GIVEN DATA:
━━━━━━━━━━━━━━━━━━━━━━━━━━━━━━
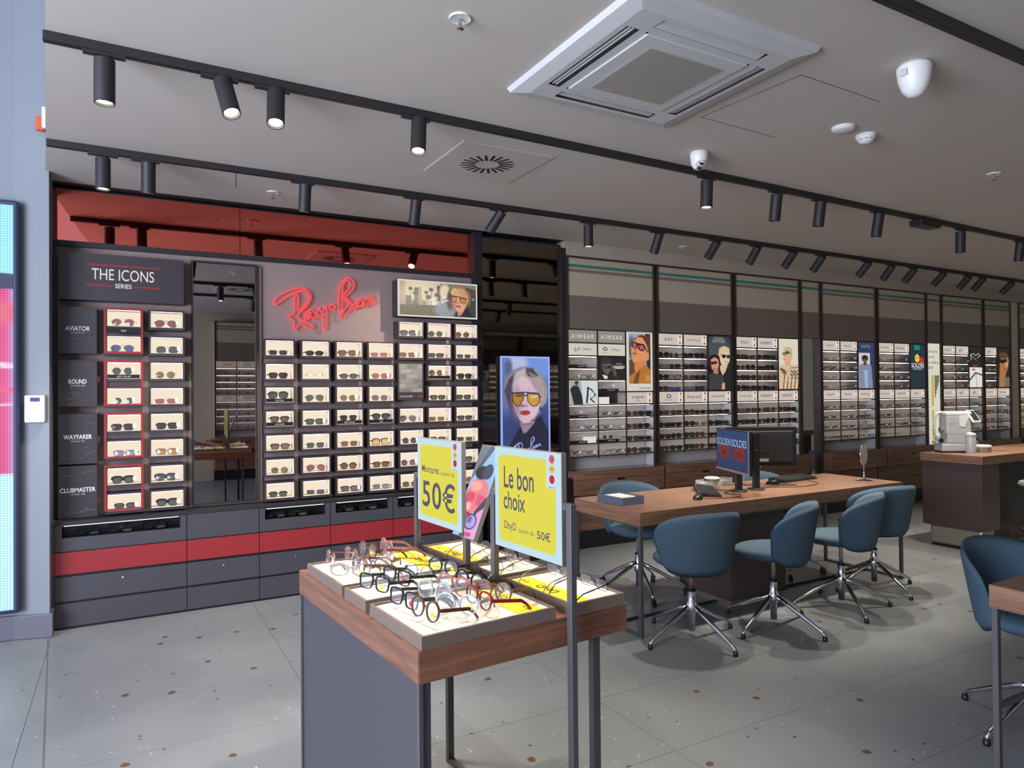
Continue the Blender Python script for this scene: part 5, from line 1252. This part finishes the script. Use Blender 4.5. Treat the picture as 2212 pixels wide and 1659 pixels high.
lst = [
 ('pink metal eyeglasses at the left end of the back left tray', .055,.80,'round','copper','clear',-96,None),
 ('brown eyeglasses in the middle of the back left tray', .10,.655,'round','brown','clear',-94,None),
 ('rose wire eyeglasses, second from the left in the back left tray', .135,.815,'round','copper','clear',-89,None),
 ('large tortoiseshell eyeglasses with yellow sticker in the back left tray', .205,.835,'round','tortoise','clear',-82,'y'),
 ('pink eyeglasses near the yellow card of the back left tray', .28,.84,'round','pink','clear',-94,None),
 ('brown eyeglasses with yellow sticker at the front of the back left tray', .06,.625,'oval','brown','clear',-40,'y'),
 ('black oval sunglasses with yellow sticker in the back left tray', .155,.665,'oval','black','clear',-40,'y'),
 ('copper eyeglasses at the front edge of the back left tray', .225,.70,'round','copper','clear',-94,None),
 ('black square eyeglasses, first from the left in the middle left tray', .06,.425,'square','black','clear',-72,'y'),
 ('black square eyeglasses with red sticker in the middle left tray', .145,.45,'square','black','clear',-76,'r'),
 ('thin dark eyeglasses, third in the middle left tray', .225,.455,'round','blackwire','clear',-70,None),
 ('black round eyeglasses with yellow sticker, last in the middle left tray', .315,.46,'round','black','clear',-68,'y'),
 ('large black eyeglasses with red sticker in the front left tray', .065,.225,'square','black','clear',-80,'r'),
 ('brown round eyeglasses with yellow sticker at the near corner of the front tray', .065,.095,'round','tortoise','clear',-82,'y'),
 ('grey translucent eyeglasses with yellow sticker, upper left of the front tray', .165,.235,'round','clear','clear',-68,'y'),
 ('grey-green round eyeglasses with yellow sticker at the centre of the front tray', .155,.085,'round','grey','clear',-54,'y'),
 ('rose-rimmed round eyeglasses with yellow sticker at the back of the front tray', .235,.245,'pilot','pink','clear',-76,'y'),
 ('dark red cat-eye eyeglasses in the front left tray', .235,.105,'cat','red','clear',-92,None),
 ('black round eyeglasses beside the yellow card of the front tray', .30,.265,'round','black','clear',-78,'y'),
 ('brown round eyeglasses with yellow sticker beside the yellow card of the front tray', .30,.13,'round','brown','clear',-68,'y'),
 ('gold glasses in the back right tray behind the posts', .60,.70,'round','gold','clear',105,None),
 ('thin glasses at the left of the middle right tray', .53,.45,'rect','silver','clear',100,None),
 ('gold glasses with white tag in the middle right tray', .60,.45,'pilot','gold','clear',95,None),
 ('silver glasses at the back of the front right tray', .61,.22,'rect','silver','clear',95,None),
 ('black wire glasses at the front of the front right tray', .615,.06,'rect','blackwire','clear',90,None)]
for L in lst: stand_glasses(L[0], L[1], L[2], L[3], L[4], L[5], L[6], sticker=L[7], tag_=L[6] > 100, lift=.014 if L[6] < 100 else .004)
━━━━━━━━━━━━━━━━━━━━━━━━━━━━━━
WHAT TO WORK ON:
Would you return the data exactly as written, without the pictures?

EXERCISE OUTPUT:
Continue the Blender Python script for this scene: part 5, from line 1252. This part finishes the script. Use Blender 4.5. Treat the picture as 2212 pixels wide and 1659 pixels high.
lst = [
 ('pink metal eyeglasses at the left end of the back left tray', .055,.80,'round','copper','clear',-96,None),
 ('brown eyeglasses in the middle of the back left tray', .10,.655,'round','brown','clear',-94,None),
 ('rose wire eyeglasses, second from the left in the back left tray', .135,.815,'round','copper','clear',-89,None),
 ('large tortoiseshell eyeglasses with yellow sticker in the back left tray', .205,.835,'round','tortoise','clear',-82,'y'),
 ('pink eyeglasses near the yellow card of the back left tray', .28,.84,'round','pink','clear',-94,None),
 ('brown eyeglasses with yellow sticker at the front of the back left tray', .06,.625,'oval','brown','clear',-40,'y'),
 ('black oval sunglasses with yellow sticker in the back left tray', .155,.665,'oval','black','clear',-40,'y'),
 ('copper eyeglasses at the front edge of the back left tray', .225,.70,'round','copper','clear',-94,None),
 ('black square eyeglasses, first from the left in the middle left tray', .06,.425,'square','black','clear',-72,'y'),
 ('black square eyeglasses with red sticker in the middle left tray', .145,.45,'square','black','clear',-76,'r'),
 ('thin dark eyeglasses, third in the middle left tray', .225,.455,'round','blackwire','clear',-70,None),
 ('black round eyeglasses with yellow sticker, last in the middle left tray', .315,.46,'round','black','clear',-68,'y'),
 ('large black eyeglasses with red sticker in the front left tray', .065,.225,'square','black','clear',-80,'r'),
 ('brown round eyeglasses with yellow sticker at the near corner of the front tray', .065,.095,'round','tortoise','clear',-82,'y'),
 ('grey translucent eyeglasses with yellow sticker, upper left of the front tray', .165,.235,'round','clear','clear',-68,'y'),
 ('grey-green round eyeglasses with yellow sticker at the centre of the front tray', .155,.085,'round','grey','clear',-54,'y'),
 ('rose-rimmed round eyeglasses with yellow sticker at the back of the front tray', .235,.245,'pilot','pink','clear',-76,'y'),
 ('dark red cat-eye eyeglasses in the front left tray', .235,.105,'cat','red','clear',-92,None),
 ('black round eyeglasses beside the yellow card of the front tray', .30,.265,'round','black','clear',-78,'y'),
 ('brown round eyeglasses with yellow sticker beside the yellow card of the front tray', .30,.13,'round','brown','clear',-68,'y'),
 ('gold glasses in the back right tray behind the posts', .60,.70,'round','gold','clear',105,None),
 ('thin glasses at the left of the middle right tray', .53,.45,'rect','silver','clear',100,None),
 ('gold glasses with white tag in the middle right tray', .60,.45,'pilot','gold','clear',95,None),
 ('silver glasses at the back of the front right tray', .61,.22,'rect','silver','clear',95,None),
 ('black wire glasses at the front of the front right tray', .615,.06,'rect','blackwire','clear',90,None)]
for L in lst: stand_glasses(L[0], L[1], L[2], L[3], L[4], L[5], L[6], sticker=L[7], tag_=L[6] > 100, lift=.014 if L[6] < 100 else .004)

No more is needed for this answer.